MacKenzie, a veteran of the Great War, was a Major on the Territorial Army Reserve of Officers on the outbreak of hostilities in September 1939, but would appear to have been appointed Military Attache in Brussels shortly afterwards. And it was in that capacity, in late May 1940, that he found himself aboard the S.S. Marquis, bound for Dover from Ostend with over 200 Belgian refugees. As per accompanying documentation, MacKenzie organised a detachment of around 20 Belgians to assist with the ship’s defences, a timely intervention since on the night of 28-29 May, the Marquis was attacked by an E-Boat, a number of Belgians being wounded in the exchange of fire - casualties to whom MacKenzie ‘proved himself very attentive and concerned’. He was duly recommended for the Belgian Croix de Guerre by Captain Commandant of Reserve R. Mechelynck, a witness to his gallant deeds.
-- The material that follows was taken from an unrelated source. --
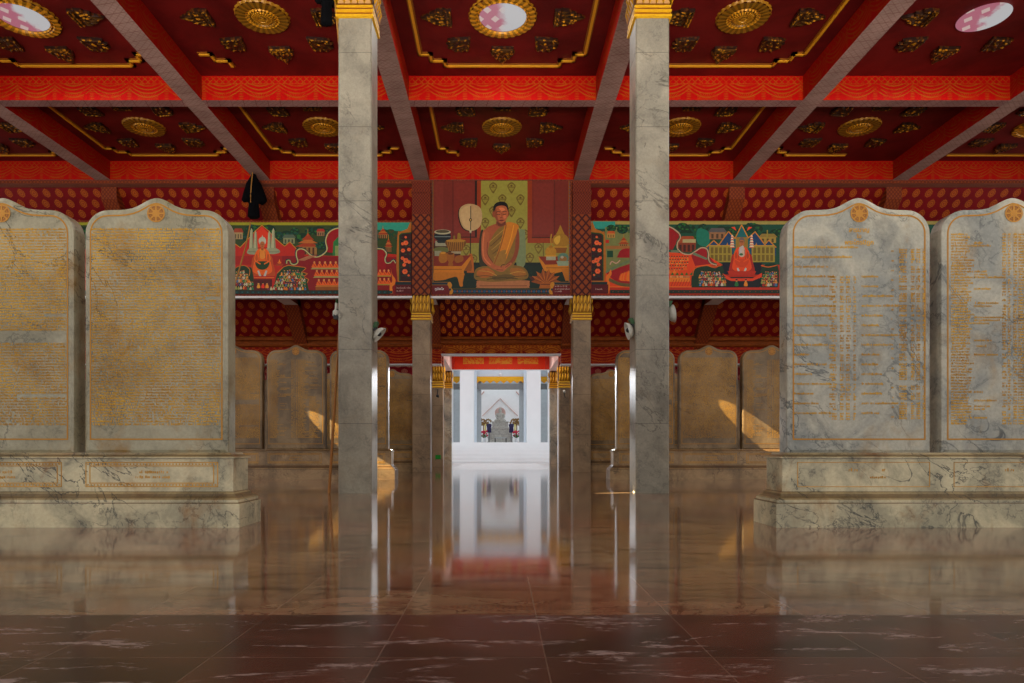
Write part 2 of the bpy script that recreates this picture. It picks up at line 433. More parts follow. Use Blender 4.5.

As also verified by accompanying documentation, he was awarded the Order of Leopold II in February 1947, ‘in recognition of services rendered to Belgians’, and the Order of the Lion in July 1949, the relevant warrant for this latter being sent to him care of the Consul-General in Leopoldville in the Belgian Congo. He had earlier received the Efficiency Decoration (
London Gazette 20 January 1944 refers); sold with a quantity of original documentation, including certificates and / or citations (3), in respect of his Belgian awards, and a letter from Commandant N. A. Kieg, Belgian Army, dated 25 July 1944, in which he recalls how MacKenzie’s ‘tommy guns saved a ship and a bunch of Belgian refugees’.